STATED PROBLEM – Give back exactly the lines from the beginning of the listing below to the line holding "COL = scn.collection", both ends included; the pictures stay out.

Scenes as source code –
** begin **
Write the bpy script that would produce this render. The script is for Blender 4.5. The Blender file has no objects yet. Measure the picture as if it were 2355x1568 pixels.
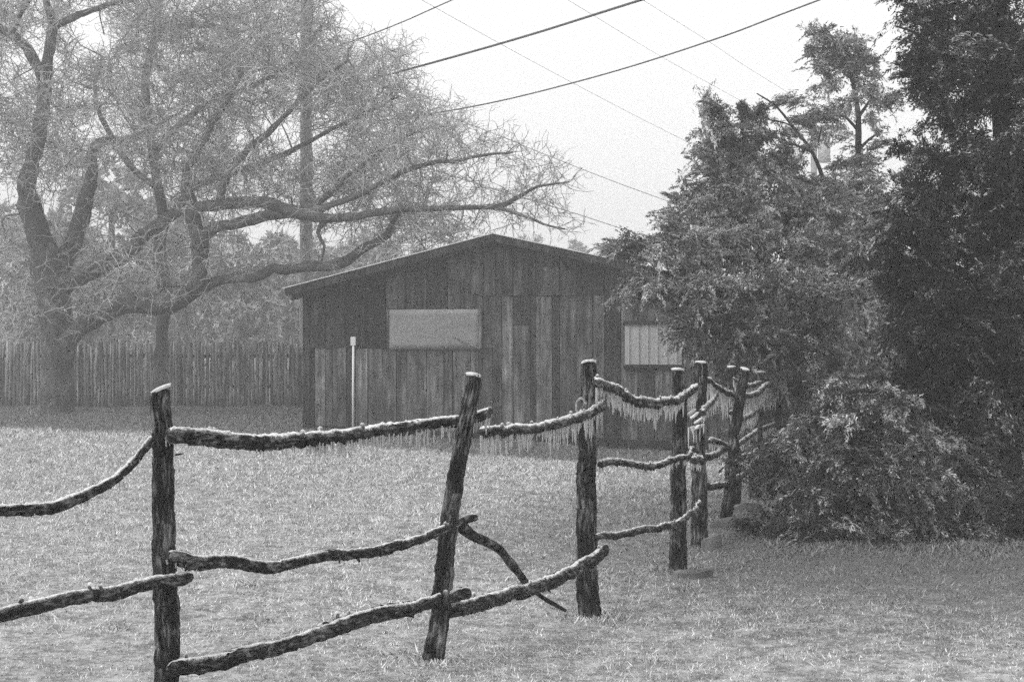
import bpy, math
import numpy as np
from math import radians

rng = np.random.default_rng(7)
scn = bpy.context.scene
COL = scn.collection

# ------------------------------------------------------------------ camera
EYE, FPX, CX, HY = 1.55, 3270.0, 1177.5, 790.0
cam_d = bpy.data.cameras.new("camera")
cam = bpy.data.objects.new("camera", cam_d)
COL.objects.link(cam)
cam.location = (0, 0, EYE)
cam.rotation_euler = (radians(90) + math.atan(6.0 / FPX), 0, 0)
cam_d.sensor_width = 36.0
cam_d.lens = 36.0 * FPX / 2355.0
cam_d.clip_start = 0.05
cam_d.clip_end = 600
scn.camera = cam

# ------------------------------------------------------------------ sky, sun, exposure
SUN_EL, SUN_AZ = radians(45), radians(-115)     # azimuth from +Y, negative = left
world = bpy.data.worlds.new("World")
scn.world = world
world.use_nodes = True
wn, wl = world.node_tree.nodes, world.node_tree.links
wn.clear()
sky = wn.new("ShaderNodeTexSky"); sky.sky_type = 'NISHITA'; sky.sun_disc = False
sky.sun_elevation = SUN_EL; sky.sun_rotation = SUN_AZ
sky.air_density = 1.0; sky.dust_density = 6.0; sky.ozone_density = 1.0
bw = wn.new("ShaderNodeRGBToBW")
scl = wn.new("ShaderNodeMath"); scl.operation = 'MULTIPLY'; scl.inputs[1].default_value = 0.10
ovc = wn.new("ShaderNodeMath"); ovc.operation = 'MULTIPLY_ADD'      # overcast: the clear sky only faintly tints a level cloud
ovc.inputs[1].default_value = 0.10; ovc.inputs[2].default_value = 0.74
bg = wn.new("ShaderNodeBackground"); bg.inputs[1].default_value = 1.0
wo = wn.new("ShaderNodeOutputWorld")
wl.new(sky.outputs[0], bw.inputs[0]); wl.new(bw.outputs[0], scl.inputs[0])
wl.new(scl.outputs[0], ovc.inputs[0]); wl.new(ovc.outputs[0], bg.inputs[0]); wl.new(bg.outputs[0], wo.inputs[0])

sun_d = bpy.data.lights.new("sun", 'SUN')
sun_d.energy = 1.3; sun_d.angle = radians(35); sun_d.color = (1, 1, 1)
sun = bpy.data.objects.new("sun", sun_d); COL.objects.link(sun)
sun.rotation_euler = (radians(90) - SUN_EL, 0, radians(180) - SUN_AZ)

scn.view_settings.view_transform = 'Standard'
scn.view_settings.look = 'None'
scn.view_settings.exposure = 0.70
scn.view_settings.gamma = 1.0
scn.view_settings.use_curve_mapping = False
scn.cycles.max_bounces = 5
scn.cycles.diffuse_bounces = 3
scn.cycles.glossy_bounces = 2
scn.cycles.transmission_bounces = 4
scn.cycles.volume_bounces = 0
scn.cycles.caustics_reflective = False
scn.cycles.caustics_refractive = False
scn.cycles.use_denoising = False            # the leftover grain suits the grainy film look
scn.cycles.use_adaptive_sampling = True
scn.cycles.adaptive_threshold = 0.04
scn.cycles.adaptive_min_samples = 16
HAZE_DENSITY = 0.0064

# ------------------------------------------------------------------ helpers
def W(x, y, Y):
    """picture direction (x, y) at depth Y metres -> world point"""
    return np.array([(x - CX) / FPX * Y, Y, EYE - (y - HY) / FPX * Y])

def link(o, parent=None):
    COL.objects.link(o)
    if parent is not None:
        o.parent = parent
    return o

def empty(name, loc=(0, 0, 0)):
    o = bpy.data.objects.new(name, None)
    o.location = loc
    o.empty_display_size = 0.2
    return link(o)

def tag(o, label=None, cat=None, group=None, kind=None):
    if label: o["label"] = label
    if cat: o["category"] = cat
    if group: o["group"] = group
    if kind: o["kind"] = kind
    return o

class MB:
    """collects vertices and faces (numpy), optional per-vertex vector attribute tc"""
    def __init__(self):
        self.v, self.f3, self.f4, self.tc, self.n = [], [], [], [], 0
    def add(self, v, quads=None, tris=None, tc=None):
        v = np.asarray(v, float).reshape(-1, 3)
        self.v.append(v)
        self.tc.append(np.asarray(tc, float).reshape(-1, 3) if tc is not None else v.copy())
        if quads is not None and len(quads): self.f4.append(np.asarray(quads, np.int64).reshape(-1, 4) + self.n)
        if tris is not None and len(tris): self.f3.append(np.asarray(tris, np.int64).reshape(-1, 3) + self.n)
        self.n += len(v)
    def box(self, lo, hi):
        lo, hi = np.asarray(lo, float), np.asarray(hi, float)
        v = [[(lo, hi)[i][0], (lo, hi)[j][1], (lo, hi)[k][2]] for k in (0, 1) for j in (0, 1) for i in (0, 1)]
        self.add(v, [[0, 2, 3, 1], [4, 5, 7, 6], [0, 1, 5, 4], [2, 6, 7, 3], [0, 4, 6, 2], [1, 3, 7, 5]])
    def hexa(self, v8):
        self.add(v8, [[0, 2, 3, 1], [4, 5, 7, 6], [0, 1, 5, 4], [2, 6, 7, 3], [0, 4, 6, 2], [1, 3, 7, 5]])
    def build(self, name, mat, parent=None, smooth=True, origin=None):
        me = bpy.data.meshes.new(name)
        v = np.concatenate(self.v)
        if origin is not None: v = v - np.asarray(origin)
        f4 = np.concatenate(self.f4) if self.f4 else np.zeros((0, 4), np.int64)
        f3 = np.concatenate(self.f3) if self.f3 else np.zeros((0, 3), np.int64)
        me.vertices.add(len(v)); me.vertices.foreach_set("co", v.astype(np.float32).ravel())
        loops = np.concatenate([f4.ravel(), f3.ravel()]).astype(np.int32)
        me.loops.add(len(loops)); me.loops.foreach_set("vertex_index", loops)
        np_ = len(f4) + len(f3)
        me.polygons.add(np_)
        starts = np.concatenate([np.arange(len(f4)) * 4, len(f4) * 4 + np.arange(len(f3)) * 3]).astype(np.int32)
        me.polygons.foreach_set("loop_start", starts)
        me.polygons.foreach_set("use_smooth", np.full(np_, bool(smooth)))
        a = me.attributes.new("tc", 'FLOAT_VECTOR', 'POINT')
        a.data.foreach_set("vector", np.concatenate(self.tc).astype(np.float32).ravel())
        me.update(calc_edges=True)
        me.materials.append(mat)
        o = bpy.data.objects.new(name, me)
        if origin is not None: o.location = origin
        return link(o, parent)

def catmull(P, n):
    P = np.asarray(P, float)
    if len(P) == 2:
        t = np.linspace(0, 1, n)[:, None]
        return P[0] * (1 - t) + P[1] * t
    Q = np.vstack([2 * P[0] - P[1], P, 2 * P[-1] - P[-2]])
    seg = np.linalg.norm(np.diff(P[:, :3], axis=0), axis=1)
    cum = np.concatenate([[0], np.cumsum(seg)])
    out = []
    for u in np.linspace(0, cum[-1], n):
        i = min(np.searchsorted(cum, u, side='right') - 1, len(seg) - 1); i = max(i, 0)
        t = (u - cum[i]) / max(seg[i], 1e-9)
        a, b, c, d = Q[i], Q[i + 1], Q[i + 2], Q[i + 3]
        out.append(0.5 * ((2 * b) + (-a + c) * t + (2 * a - 5 * b + 4 * c - d) * t * t + (-a + 3 * b - 3 * c + d) * t ** 3))
    return np.array(out)

def frames(P, up=(0, 0, 1)):
    T = np.gradient(P, axis=0); T /= np.linalg.norm(T, axis=1)[:, None] + 1e-12
    up = np.asarray(up, float)
    if abs(T[0] @ up) > 0.92: up = np.array([0.0, -1.0, 0.0])
    N = np.zeros_like(P)
    n = up - T[0] * (up @ T[0]); n /= np.linalg.norm(n)
    for i in range(len(P)):
        n = n - T[i] * (n @ T[i]); n /= np.linalg.norm(n) + 1e-12
        N[i] = n
    return T, N, np.cross(T, N)

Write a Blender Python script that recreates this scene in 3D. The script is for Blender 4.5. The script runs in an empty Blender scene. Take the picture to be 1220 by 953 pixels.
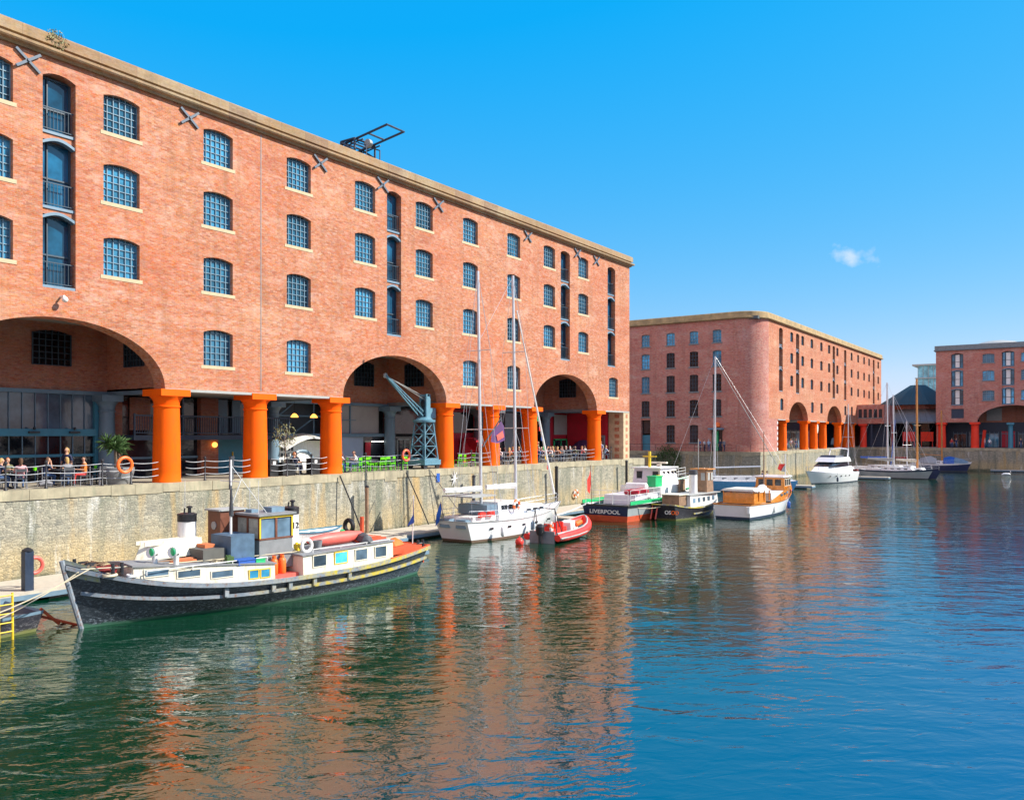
** end **
EXERCISE OUTPUT –
Write the bpy script that would produce this render. The script is for Blender 4.5. The Blender file has no objects yet. Measure the picture as if it were 2355x1568 pixels.
import bpy, math
import numpy as np
from math import radians

rng = np.random.default_rng(7)
scn = bpy.context.scene
COL = scn.collection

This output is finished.